Kant, Christianity, and Free Will

Yoshie Furuhashi furuhashi.1 at osu.edu
Thu Dec 23 00:47:14 PST 1999



>From Henry Staten, "'Radical Evil' Revived: Hitler, Kant, Luther,
Neo-Lacanianism," _Radical Philosophy_ 98:

***** [Joan] Copjec and [Jacob] Rogozinski are both concerned, though in different ways, to save Kant from his optimistic turn in order to liberate from his text what they consider his crucial insight: the ineradicable evil of human nature. But if this is what they are looking for, why not look to Luther and Calvin, who do truly assert just such a doctrine? No doubt Luther and Calvin lack the philosophical authority of Kant, but that is not the only reason they will not serve Copjec's and Rogozinski's purpose; they also deny the freedom of the will, which Copjec and Rogozinski want to save. Copjec and Rogozinski are, however, equally intent on rejecting the optimistic voluntarism of the Enlightenment, the belief in the freedom of the human will to perfect itself (secular equivalent of what is known theologically as the 'Pelagian heresy'), because they see in this belief the roots of the immanentizing or 'subreption' of transcendence that [they think] eventually produces totalitarianism. Thus the free will they propose to hold responsible for evil must be one that, although free, nevertheless fails to will the Law and is therefore perpetually 'guilty'.

This feeling of guilt, recall, is the way in which the Law announces itself and is therefore essential and ineradicable -- hence the ineradicability of the will to evil....The free will proclaimed by Copjec and Rogozinski is a will that cannot choose good but only evil, and in choosing evil discovers its guilt under the Law and by virtue of this guilt its 'transcendence' of nature. This transcendence is what they are really interested in, and it is what they call freedom -- not freedom to choose good or evil but _freedom from the embrace of nature of something about the subject_. Since the free will they propose is ineradicably skewed toward evil, however, it is practically indistinguishable from the 'will in bondage to evil' of Luther and Calvin....

...A great deal rides on the claim of the radical evil theorists that they can explain the true nature of the holocaust, for if their explanation is valid it means that the entire adventure of modernity since the Enlightenment was always on the track for disaster. The real target that Copjec and Rogozinski are attacking is the notion that human beings are merely mortal, finite beings and nothing more; as Copjec puts it, if the subject becomes 'totally assimilated to its mortality', it follows that the transcendent dimension of the subject, 'the fact [sic] that the subject _is free_', must reassert itself in the assertion of totalitarian power by which human beings deny death and the existence of any 'checks on the power of the human will'.[23]

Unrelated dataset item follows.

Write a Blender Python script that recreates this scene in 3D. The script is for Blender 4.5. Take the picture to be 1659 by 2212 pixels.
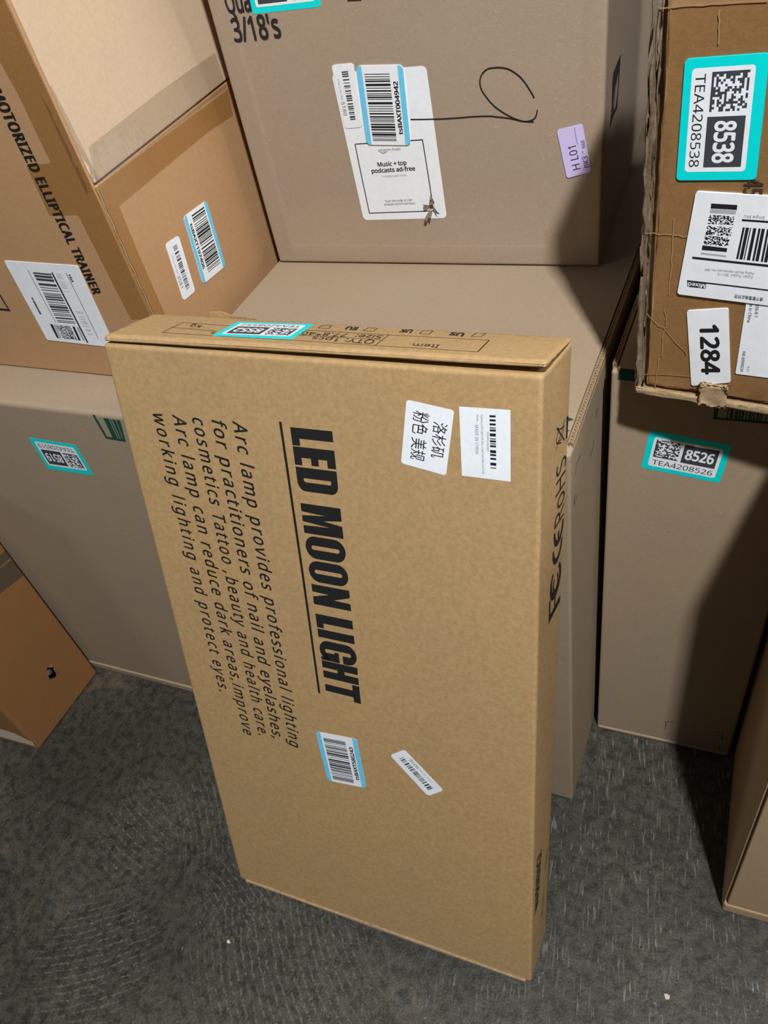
import bpy, bmesh, math, random
from mathutils import Vector, Matrix

# ------------------------------------------------------------------ camera, world, lamps, exposure
scene = bpy.context.scene
COL = scene.collection
for ob in list(bpy.data.objects):
    bpy.data.objects.remove(ob)

cam_data = bpy.data.cameras.new('camera')
cam = bpy.data.objects.new('camera', cam_data)
COL.objects.link(cam)
RIGHT = Vector((0.918759, 0.355336, -0.172098))
DOWN = Vector((0.142155, -0.704379, -0.695444))
FWD = Vector((-0.368338, 0.614481, -0.697667))
mw = Matrix.Identity(4)
for i_ in range(3):
    mw[i_][0] = RIGHT[i_]; mw[i_][1] = -DOWN[i_]; mw[i_][2] = -FWD[i_]
mw[2][3] = 1.1178
cam.matrix_world = mw
cam_data.sensor_fit = 'VERTICAL'
cam_data.sensor_height = 24.0
cam_data.lens = 18.7265
cam_data.clip_start = 0.02
scene.camera = cam

world = bpy.data.worlds.new('warehouse_air')
scene.world = world
world.use_nodes = True
wbg = world.node_tree.nodes['Background']
wbg.inputs[0].default_value = (0.88, 0.90, 0.92, 1)
wbg.inputs[1].default_value = 0.045


def lamp(name, loc, target, sx, sy, power, col):
    l = bpy.data.lights.new(name, 'AREA')
    l.shape = 'RECTANGLE'; l.size = sx; l.size_y = sy
    l.energy = power; l.color = col
    o = bpy.data.objects.new(name, l)
    COL.objects.link(o)
    o.location = loc
    o.rotation_euler = (Vector(target) - Vector(loc)).to_track_quat('-Z', 'Y').to_euler()
    return o


# high bay fixtures of the hall
lamp('high_bay_lamp', (0.44, -0.37, 2.45), (-0.2, 0.6, 0.5), 0.08, 0.08, 74, (0.98, 0.99, 1.0))
lamp('high_bay_lamp', (-4.6, -3.3, 3.1), (-0.7, 0.5, 0.4), 0.8, 0.4, 30, (0.98, 0.99, 1.0))
lamp('high_bay_lamp', (2.4, 1.0, 2.6), (-0.4, 0.6, 0.8), 0.9, 0.9, 40, (0.98, 0.99, 1.0))

scene.view_settings.view_transform = 'Standard'
scene.view_settings.look = 'None'
scene.view_settings.exposure = -0.28
scene.view_settings.gamma = 1.0
scene.view_settings.use_curve_mapping = False


# ------------------------------------------------------------------ materials
def srgb(r, g, b):
    f = lambda c: (c / 255 / 12.92) if c / 255 <= 0.04045 else ((c / 255 + 0.055) / 1.055) ** 2.4
    return (f(r), f(g), f(b), 1)


def new_mat(name):
    m = bpy.data.materials.new(name)
    m.use_nodes = True
    nt = m.node_tree
    return m, nt, nt.nodes['Principled BSDF']


def N(nt, kind, **kw):
    n = nt.nodes.new(kind)
    for k, v in kw.items():
        setattr(n, k, v)
    return n


def noise(nt, vec, scale, detail=2.0, rough=0.5):
    n = N(nt, 'ShaderNodeTexNoise')
    n.inputs['Scale'].default_value = scale
    n.inputs['Detail'].default_value = detail
    n.inputs['Roughness'].default_value = rough
    nt.links.new(vec, n.inputs['Vector'])
    return n.outputs['Fac']


def ramp(nt, fac, stops):
    r = N(nt, 'ShaderNodeValToRGB')
    el = r.color_ramp.elements
    while len(el) < len(stops):
        el.new(0.5)
    for e, (p, c) in zip(el, stops):
        e.position = p
        e.color = c if len(c) == 4 else (*c, 1)
    nt.links.new(fac, r.inputs[0])
    return r.outputs[0]


def mix(nt, fac, a, b, mode='MIX'):
    m = N(nt, 'ShaderNodeMix', data_type='RGBA', blend_type=mode)
    for sock, v in ((m.inputs[0], fac), (m.inputs[6], a), (m.inputs[7], b)):
        if hasattr(v, 'is_output'):
            nt.links.new(v, sock)
        else:
            sock.default_value = v
    return m.outputs[2]


def grey(v):
    return (v, v, v, 1)


def cardboard(name, col, mottled=0.10, fleck=0.0, rough=0.78, bump=0.25, wave=0.22):
    m, nt, p = new_mat(name)
    tc = N(nt, 'ShaderNodeTexCoord').outputs['Object']
    fine = ramp(nt, noise(nt, tc, 900, 3, 0.7), [(0.3, grey(1 - 0.11)), (0.7, grey(1 + 0.0))])
    blot = ramp(nt, noise(nt, tc, 210, 4, 0.62), [(0.36, grey(1 - mottled)), (0.64, grey(1.0))])
    big = ramp(nt, noise(nt, tc, 7, 3, 0.5), [(0.35, (1.0, 0.98, 0.93, 1)), (0.65, (0.95, 0.95, 0.97, 1))])
    c = mix(nt, 1.0, col, fine, 'MULTIPLY')
    c = mix(nt, 1.0, c, blot, 'MULTIPLY')
    c = mix(nt, 1.0, c, big, 'MULTIPLY')
    if fleck:
        fl = ramp(nt, noise(nt, tc, 420, 1, 0.4), [(0.72, grey(0)), (0.78, grey(fleck))])
        c = mix(nt, fl, c, (min(1, col[0] * 1.7), min(1, col[1] * 1.65), min(1, col[2] * 1.6), 1))
        dk = ramp(nt, noise(nt, tc, 300, 1, 0.4), [(0.22, grey(fleck)), (0.27, grey(0))])
        c = mix(nt, dk, c, (col[0] * 0.6, col[1] * 0.58, col[2] * 0.55, 1))
    nt.links.new(c, p.inputs['Base Color'])
    p.inputs['Roughness'].default_value = rough
    p.inputs['Specular IOR Level'].default_value = 0.25
    b = N(nt, 'ShaderNodeBump')
    b.inputs['Strength'].default_value = bump
    b.inputs['Distance'].default_value = 0.0006
    nt.links.new(noise(nt, tc, 600, 2), b.inputs['Height'])
    b2 = N(nt, 'ShaderNodeBump')
    b2.inputs['Strength'].default_value = wave
    b2.inputs['Distance'].default_value = 0.004
    nt.links.new(noise(nt, tc, 9, 2), b2.inputs['Height'])
    nt.links.new(b.outputs[0], b2.inputs['Normal'])
    nt.links.new(b2.outputs[0], p.inputs['Normal'])
    return m


def plain(name, col, rough=0.6, spec=0.3, wrinkle=0.0):
    m, nt, p = new_mat(name)
    tc = N(nt, 'ShaderNodeTexCoord').outputs['Object']
    v = ramp(nt, noise(nt, tc, 160, 2), [(0.3, grey(0.95)), (0.7, grey(1.0))])
    nt.links.new(mix(nt, 1.0, col, v, 'MULTIPLY'), p.inputs['Base Color'])
    p.inputs['Roughness'].default_value = rough
    p.inputs['Specular IOR Level'].default_value = spec
    if wrinkle:
        b = N(nt, 'ShaderNodeBump')
        b.inputs['Strength'].default_value = wrinkle
        b.inputs['Distance'].default_value = 0.003
        nt.links.new(noise(nt, tc, 45, 2), b.inputs['Height'])
        nt.links.new(b.outputs[0], p.inputs['Normal'])
    return m


def tape_mat(name, tint, gloss=0.10, rough=0.18, wrinkle=0.35):
    m, nt, p = new_mat(name)
    nt.nodes.remove(p)
    tc = N(nt, 'ShaderNodeTexCoord').outputs['Object']
    tr = N(nt, 'ShaderNodeBsdfTransparent')
    tr.inputs[0].default_value = tint
    gl = N(nt, 'ShaderNodeBsdfGlossy')
    gl.inputs['Roughness'].default_value = rough
    gl.inputs['Color'].default_value = (0.9, 0.9, 0.9, 1)
    b = N(nt, 'ShaderNodeBump')
    b.inputs['Strength'].default_value = wrinkle
    b.inputs['Distance'].default_value = 0.004
    nt.links.new(noise(nt, tc, 38, 3), b.inputs['Height'])
    nt.links.new(b.outputs[0], gl.inputs['Normal'])
    ms = N(nt, 'ShaderNodeMixShader')
    ms.inputs[0].default_value = gloss
    nt.links.new(tr.outputs[0], ms.inputs[1])
    nt.links.new(gl.outputs[0], ms.inputs[2])
    nt.links.new(ms.outputs[0], nt.nodes['Material Output'].inputs['Surface'])
    return m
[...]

Reduced to its bare bones, there is nothing new about this claim: it is the idea that when human beings stop believing in God, they start to think they _are_ God. In the aftermath of Kant, Heidegger and Lacan, this claim is restated in a way that preserves the structure of the old claim while volatilizing...the God-concept into notions like 'the empty place of the Law' and 'the invisible horizon of transcendence'....

[23] Copjec, "Introduction: Evil in the Time of the Finite World', in _Radical Evil_ (Verso, 1996), p.xx.